Each line should be copied exactly.

□ □ □ □ □

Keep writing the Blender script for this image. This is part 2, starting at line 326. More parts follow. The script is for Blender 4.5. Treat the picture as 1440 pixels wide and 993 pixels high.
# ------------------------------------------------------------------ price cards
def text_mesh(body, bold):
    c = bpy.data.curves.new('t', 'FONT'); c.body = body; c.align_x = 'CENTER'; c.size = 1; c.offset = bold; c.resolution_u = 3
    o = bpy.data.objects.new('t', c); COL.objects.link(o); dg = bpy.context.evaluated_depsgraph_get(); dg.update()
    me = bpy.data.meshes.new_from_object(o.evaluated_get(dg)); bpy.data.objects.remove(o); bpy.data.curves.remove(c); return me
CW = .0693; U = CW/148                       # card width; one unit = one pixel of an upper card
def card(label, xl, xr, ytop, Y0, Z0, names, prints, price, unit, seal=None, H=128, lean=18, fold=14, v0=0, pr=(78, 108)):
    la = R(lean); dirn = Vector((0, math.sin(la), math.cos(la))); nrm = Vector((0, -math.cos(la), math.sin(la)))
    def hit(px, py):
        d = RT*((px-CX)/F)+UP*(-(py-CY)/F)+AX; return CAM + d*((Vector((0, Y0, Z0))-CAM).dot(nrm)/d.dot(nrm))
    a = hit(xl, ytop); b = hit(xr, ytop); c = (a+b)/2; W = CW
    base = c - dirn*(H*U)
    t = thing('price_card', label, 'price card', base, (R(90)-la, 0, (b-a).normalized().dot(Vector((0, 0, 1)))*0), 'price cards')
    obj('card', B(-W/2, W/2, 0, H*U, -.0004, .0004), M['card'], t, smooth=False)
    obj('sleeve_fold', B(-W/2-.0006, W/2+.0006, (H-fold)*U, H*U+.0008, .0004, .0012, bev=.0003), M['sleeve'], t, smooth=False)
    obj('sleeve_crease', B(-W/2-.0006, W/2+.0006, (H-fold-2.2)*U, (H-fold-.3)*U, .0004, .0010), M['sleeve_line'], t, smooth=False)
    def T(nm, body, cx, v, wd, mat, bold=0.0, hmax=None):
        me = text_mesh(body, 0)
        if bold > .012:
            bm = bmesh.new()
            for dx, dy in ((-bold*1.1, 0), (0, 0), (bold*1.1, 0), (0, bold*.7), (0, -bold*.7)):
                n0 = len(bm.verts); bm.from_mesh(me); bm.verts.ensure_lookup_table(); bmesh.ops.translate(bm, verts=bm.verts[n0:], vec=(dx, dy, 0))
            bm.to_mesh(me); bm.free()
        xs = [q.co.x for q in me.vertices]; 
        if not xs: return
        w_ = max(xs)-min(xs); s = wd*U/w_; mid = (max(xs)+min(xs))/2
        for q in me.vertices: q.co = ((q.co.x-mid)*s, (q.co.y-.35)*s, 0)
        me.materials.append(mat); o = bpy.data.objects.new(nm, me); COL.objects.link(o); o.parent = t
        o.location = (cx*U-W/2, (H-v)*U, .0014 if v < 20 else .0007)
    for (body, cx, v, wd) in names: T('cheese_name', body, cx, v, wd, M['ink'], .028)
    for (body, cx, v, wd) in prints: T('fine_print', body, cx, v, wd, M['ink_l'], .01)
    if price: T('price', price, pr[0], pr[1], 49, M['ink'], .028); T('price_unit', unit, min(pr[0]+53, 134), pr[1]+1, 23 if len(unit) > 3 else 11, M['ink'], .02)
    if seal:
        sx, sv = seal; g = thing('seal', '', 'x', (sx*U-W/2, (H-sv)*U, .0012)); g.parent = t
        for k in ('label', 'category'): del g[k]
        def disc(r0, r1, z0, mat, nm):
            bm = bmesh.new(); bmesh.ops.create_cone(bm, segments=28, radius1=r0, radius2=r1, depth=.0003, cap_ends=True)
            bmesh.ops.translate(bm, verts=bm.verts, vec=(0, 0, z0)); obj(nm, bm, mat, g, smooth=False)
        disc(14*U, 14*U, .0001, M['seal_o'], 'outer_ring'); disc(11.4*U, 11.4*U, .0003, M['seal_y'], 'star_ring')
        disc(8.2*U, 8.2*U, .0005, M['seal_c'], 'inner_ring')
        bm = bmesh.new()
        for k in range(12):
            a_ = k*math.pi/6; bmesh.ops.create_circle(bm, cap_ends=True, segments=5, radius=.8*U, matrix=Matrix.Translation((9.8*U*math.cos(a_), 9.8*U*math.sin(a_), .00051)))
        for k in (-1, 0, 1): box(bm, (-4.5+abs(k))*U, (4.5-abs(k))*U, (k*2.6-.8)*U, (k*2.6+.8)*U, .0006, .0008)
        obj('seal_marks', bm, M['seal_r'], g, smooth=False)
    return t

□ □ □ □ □

## Solution to this exercise
Keep writing the Blender script for this image. This is part 2, starting at line 326. More parts follow. The script is for Blender 4.5. Treat the picture as 1440 pixels wide and 993 pixels high.
# ------------------------------------------------------------------ price cards
def text_mesh(body, bold):
    c = bpy.data.curves.new('t', 'FONT'); c.body = body; c.align_x = 'CENTER'; c.size = 1; c.offset = bold; c.resolution_u = 3
    o = bpy.data.objects.new('t', c); COL.objects.link(o); dg = bpy.context.evaluated_depsgraph_get(); dg.update()
    me = bpy.data.meshes.new_from_object(o.evaluated_get(dg)); bpy.data.objects.remove(o); bpy.data.curves.remove(c); return me
CW = .0693; U = CW/148                       # card width; one unit = one pixel of an upper card
def card(label, xl, xr, ytop, Y0, Z0, names, prints, price, unit, seal=None, H=128, lean=18, fold=14, v0=0, pr=(78, 108)):
    la = R(lean); dirn = Vector((0, math.sin(la), math.cos(la))); nrm = Vector((0, -math.cos(la), math.sin(la)))
    def hit(px, py):
        d = RT*((px-CX)/F)+UP*(-(py-CY)/F)+AX; return CAM + d*((Vector((0, Y0, Z0))-CAM).dot(nrm)/d.dot(nrm))
    a = hit(xl, ytop); b = hit(xr, ytop); c = (a+b)/2; W = CW
    base = c - dirn*(H*U)
    t = thing('price_card', label, 'price card', base, (R(90)-la, 0, (b-a).normalized().dot(Vector((0, 0, 1)))*0), 'price cards')
    obj('card', B(-W/2, W/2, 0, H*U, -.0004, .0004), M['card'], t, smooth=False)
    obj('sleeve_fold', B(-W/2-.0006, W/2+.0006, (H-fold)*U, H*U+.0008, .0004, .0012, bev=.0003), M['sleeve'], t, smooth=False)
    obj('sleeve_crease', B(-W/2-.0006, W/2+.0006, (H-fold-2.2)*U, (H-fold-.3)*U, .0004, .0010), M['sleeve_line'], t, smooth=False)
    def T(nm, body, cx, v, wd, mat, bold=0.0, hmax=None):
        me = text_mesh(body, 0)
        if bold > .012:
            bm = bmesh.new()
            for dx, dy in ((-bold*1.1, 0), (0, 0), (bold*1.1, 0), (0, bold*.7), (0, -bold*.7)):
                n0 = len(bm.verts); bm.from_mesh(me); bm.verts.ensure_lookup_table(); bmesh.ops.translate(bm, verts=bm.verts[n0:], vec=(dx, dy, 0))
            bm.to_mesh(me); bm.free()
        xs = [q.co.x for q in me.vertices]; 
        if not xs: return
        w_ = max(xs)-min(xs); s = wd*U/w_; mid = (max(xs)+min(xs))/2
        for q in me.vertices: q.co = ((q.co.x-mid)*s, (q.co.y-.35)*s, 0)
        me.materials.append(mat); o = bpy.data.objects.new(nm, me); COL.objects.link(o); o.parent = t
        o.location = (cx*U-W/2, (H-v)*U, .0014 if v < 20 else .0007)
    for (body, cx, v, wd) in names: T('cheese_name', body, cx, v, wd, M['ink'], .028)
    for (body, cx, v, wd) in prints: T('fine_print', body, cx, v, wd, M['ink_l'], .01)
    if price: T('price', price, pr[0], pr[1], 49, M['ink'], .028); T('price_unit', unit, min(pr[0]+53, 134), pr[1]+1, 23 if len(unit) > 3 else 11, M['ink'], .02)
    if seal:
        sx, sv = seal; g = thing('seal', '', 'x', (sx*U-W/2, (H-sv)*U, .0012)); g.parent = t
        for k in ('label', 'category'): del g[k]
        def disc(r0, r1, z0, mat, nm):
            bm = bmesh.new(); bmesh.ops.create_cone(bm, segments=28, radius1=r0, radius2=r1, depth=.0003, cap_ends=True)
            bmesh.ops.translate(bm, verts=bm.verts, vec=(0, 0, z0)); obj(nm, bm, mat, g, smooth=False)
        disc(14*U, 14*U, .0001, M['seal_o'], 'outer_ring'); disc(11.4*U, 11.4*U, .0003, M['seal_y'], 'star_ring')
        disc(8.2*U, 8.2*U, .0005, M['seal_c'], 'inner_ring')
        bm = bmesh.new()
        for k in range(12):
            a_ = k*math.pi/6; bmesh.ops.create_circle(bm, cap_ends=True, segments=5, radius=.8*U, matrix=Matrix.Translation((9.8*U*math.cos(a_), 9.8*U*math.sin(a_), .00051)))
        for k in (-1, 0, 1): box(bm, (-4.5+abs(k))*U, (4.5-abs(k))*U, (k*2.6-.8)*U, (k*2.6+.8)*U, .0006, .0008)
        obj('seal_marks', bm, M['seal_r'], g, smooth=False)
    return t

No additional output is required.